Mateo Gil construye un western melancólico y vibrante, violento pero muy medido, con un espléndido guion de Miguel Barros que aúna magníficamente historia, mito e hipótesis, una hermosa fotografía de Juan Ruiz Anchía, que resalta especialmente la inmensa belleza de la naturaleza boliviana como expresión de la radical soledad que sienten los personajes, y una música de Lucio Godoy que combina ecos del western con las tonalidades tradicionales del altiplano. En cuanto a interpretaciones, la película presenta en este punto su aspecto más irregular: a la solvente veteranía y experiencia del gran Sam Shepard como anciano Butch Cassidy y del genial Stephen Rea como su perseguidor e imprevisto defensor y salvador se opone la inmadurez de Eduardo Noriega (especialmente bochornoso cuando habla en inglés) y la desigual participación de los actores que interpretan a los bandidos jóvenes así como de los actores bolivianos.

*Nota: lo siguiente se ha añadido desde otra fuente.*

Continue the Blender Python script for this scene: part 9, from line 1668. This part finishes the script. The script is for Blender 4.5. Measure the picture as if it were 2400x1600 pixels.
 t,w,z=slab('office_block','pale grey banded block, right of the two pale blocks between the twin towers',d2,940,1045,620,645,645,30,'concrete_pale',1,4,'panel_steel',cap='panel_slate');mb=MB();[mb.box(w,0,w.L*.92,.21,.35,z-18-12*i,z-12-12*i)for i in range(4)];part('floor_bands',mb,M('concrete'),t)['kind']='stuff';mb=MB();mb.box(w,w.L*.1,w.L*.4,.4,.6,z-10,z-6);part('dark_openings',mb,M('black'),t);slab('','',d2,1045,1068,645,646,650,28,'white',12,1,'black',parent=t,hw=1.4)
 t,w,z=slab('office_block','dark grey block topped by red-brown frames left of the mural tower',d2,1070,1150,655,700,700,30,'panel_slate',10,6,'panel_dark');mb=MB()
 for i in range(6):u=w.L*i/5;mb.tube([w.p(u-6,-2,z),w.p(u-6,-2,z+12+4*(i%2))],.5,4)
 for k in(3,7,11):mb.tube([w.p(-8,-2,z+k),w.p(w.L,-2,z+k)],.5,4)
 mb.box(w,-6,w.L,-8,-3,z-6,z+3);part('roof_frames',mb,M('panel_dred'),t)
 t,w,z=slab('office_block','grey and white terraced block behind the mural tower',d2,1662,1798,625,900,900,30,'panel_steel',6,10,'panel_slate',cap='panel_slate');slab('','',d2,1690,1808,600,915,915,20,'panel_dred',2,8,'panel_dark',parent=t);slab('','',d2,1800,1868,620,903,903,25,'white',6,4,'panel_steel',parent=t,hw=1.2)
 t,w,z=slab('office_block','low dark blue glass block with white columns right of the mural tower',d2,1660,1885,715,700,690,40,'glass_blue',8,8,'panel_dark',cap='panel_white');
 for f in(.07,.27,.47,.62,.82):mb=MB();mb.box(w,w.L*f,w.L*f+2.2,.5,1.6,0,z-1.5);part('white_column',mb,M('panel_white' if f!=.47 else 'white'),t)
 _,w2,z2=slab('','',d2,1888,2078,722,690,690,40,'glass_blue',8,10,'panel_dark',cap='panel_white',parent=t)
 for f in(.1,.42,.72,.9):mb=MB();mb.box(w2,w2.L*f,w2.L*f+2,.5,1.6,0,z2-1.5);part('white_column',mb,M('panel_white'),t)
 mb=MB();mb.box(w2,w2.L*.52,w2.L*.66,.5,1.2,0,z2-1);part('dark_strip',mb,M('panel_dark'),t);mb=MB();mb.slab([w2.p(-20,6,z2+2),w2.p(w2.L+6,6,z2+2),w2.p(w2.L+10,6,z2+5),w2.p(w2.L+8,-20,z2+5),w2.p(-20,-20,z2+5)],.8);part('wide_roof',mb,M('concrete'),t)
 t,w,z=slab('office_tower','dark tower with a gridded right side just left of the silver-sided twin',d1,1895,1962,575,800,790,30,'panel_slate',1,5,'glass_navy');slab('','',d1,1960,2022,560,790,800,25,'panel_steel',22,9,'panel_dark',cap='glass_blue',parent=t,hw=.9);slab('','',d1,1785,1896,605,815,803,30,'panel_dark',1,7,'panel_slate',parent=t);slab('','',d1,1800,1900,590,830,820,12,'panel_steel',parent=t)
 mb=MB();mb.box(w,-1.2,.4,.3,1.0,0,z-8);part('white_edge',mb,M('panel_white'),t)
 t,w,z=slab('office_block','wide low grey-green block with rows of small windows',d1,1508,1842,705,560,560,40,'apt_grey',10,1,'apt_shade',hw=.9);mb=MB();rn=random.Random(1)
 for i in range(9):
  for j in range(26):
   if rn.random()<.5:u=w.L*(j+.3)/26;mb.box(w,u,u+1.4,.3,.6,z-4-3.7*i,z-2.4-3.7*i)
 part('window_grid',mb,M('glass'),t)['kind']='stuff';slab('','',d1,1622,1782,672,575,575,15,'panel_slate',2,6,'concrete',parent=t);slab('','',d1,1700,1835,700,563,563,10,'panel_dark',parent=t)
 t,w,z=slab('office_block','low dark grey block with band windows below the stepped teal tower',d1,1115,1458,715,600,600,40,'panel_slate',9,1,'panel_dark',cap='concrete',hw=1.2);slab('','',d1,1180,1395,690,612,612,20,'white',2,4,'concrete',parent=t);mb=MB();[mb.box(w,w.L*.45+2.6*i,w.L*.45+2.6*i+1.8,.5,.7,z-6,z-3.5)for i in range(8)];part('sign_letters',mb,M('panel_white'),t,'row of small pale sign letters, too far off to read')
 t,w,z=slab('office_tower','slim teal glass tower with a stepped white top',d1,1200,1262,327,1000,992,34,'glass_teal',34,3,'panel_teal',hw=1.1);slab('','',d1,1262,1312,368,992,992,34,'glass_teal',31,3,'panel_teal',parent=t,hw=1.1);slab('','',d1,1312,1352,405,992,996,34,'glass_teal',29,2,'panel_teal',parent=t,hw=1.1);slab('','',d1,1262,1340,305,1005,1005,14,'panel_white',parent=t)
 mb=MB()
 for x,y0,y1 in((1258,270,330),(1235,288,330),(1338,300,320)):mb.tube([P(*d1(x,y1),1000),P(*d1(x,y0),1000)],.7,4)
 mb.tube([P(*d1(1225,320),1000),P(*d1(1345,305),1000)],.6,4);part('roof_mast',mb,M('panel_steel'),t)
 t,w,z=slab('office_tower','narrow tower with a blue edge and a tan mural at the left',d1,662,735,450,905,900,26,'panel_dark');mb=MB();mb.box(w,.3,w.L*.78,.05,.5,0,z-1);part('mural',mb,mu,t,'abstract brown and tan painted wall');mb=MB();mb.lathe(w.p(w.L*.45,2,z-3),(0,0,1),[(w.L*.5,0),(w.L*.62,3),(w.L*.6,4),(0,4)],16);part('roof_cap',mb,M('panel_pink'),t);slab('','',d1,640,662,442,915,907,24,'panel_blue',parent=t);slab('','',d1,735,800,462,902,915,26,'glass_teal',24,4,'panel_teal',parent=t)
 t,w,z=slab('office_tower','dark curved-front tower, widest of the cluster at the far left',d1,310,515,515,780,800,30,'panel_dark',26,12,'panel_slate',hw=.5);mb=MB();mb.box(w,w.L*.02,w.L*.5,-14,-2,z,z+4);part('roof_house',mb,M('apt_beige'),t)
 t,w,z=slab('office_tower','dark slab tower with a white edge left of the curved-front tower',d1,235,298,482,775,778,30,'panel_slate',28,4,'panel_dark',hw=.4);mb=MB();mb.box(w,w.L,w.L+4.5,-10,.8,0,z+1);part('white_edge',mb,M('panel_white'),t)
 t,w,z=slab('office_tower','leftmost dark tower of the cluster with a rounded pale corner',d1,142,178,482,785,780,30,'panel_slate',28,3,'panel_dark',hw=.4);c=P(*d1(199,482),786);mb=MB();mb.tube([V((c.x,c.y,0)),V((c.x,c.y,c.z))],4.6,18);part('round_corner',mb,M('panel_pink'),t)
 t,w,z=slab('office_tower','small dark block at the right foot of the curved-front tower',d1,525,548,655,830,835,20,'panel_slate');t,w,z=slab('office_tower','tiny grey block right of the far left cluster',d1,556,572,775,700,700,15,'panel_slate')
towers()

Filmada en condiciones climatológicas y logísticas especialmente duras (largas distancias hasta las localizaciones de rodaje por caminos intransitables, tormentas de arena o lluvias torrenciales inesperadas, temperaturas extremas…), la película de Mateo Gil es el más exitoso intento de recuperación del género western por el cine español en lo que va de siglo XXI, con la dificultad añadida de centrarse en un mito ligado a la cultura norteamericana del western, que es además pilar básico de su industria del cine. Gil construye algo más que un western crepuscular; el Oeste que Cassidy y sus compañeros conocieron ya no existe salvo en los parajes más remotos de las montañas, donde los caballos y los rigores de la vida al aire libre marcan todavía el ritmo de la vida, como el sol y las estrellas marcan las horas del día. En las ciudades, en especial en la San Francisco que Butch añora visitar para reencontrarse con su pasado, con la vida que perdió en San Vicente (porque el personaje, aunque se juegue con la hipótesis de su supervivencia, murió también aquel día, o más exactamente algunas horas después, cuando tuvo que apretar el gatillo que acabó con la vida de Kid), ya nada es igual, la gente como Butch está de más, no existe, es tan invisible y mítica como su leyenda. Pero no hay un cajero de un banco del Oeste al que un ligero temblor no le recorra la espina dorsal al escuchar los nombres de Butch Cassidy y The Sundance Kid.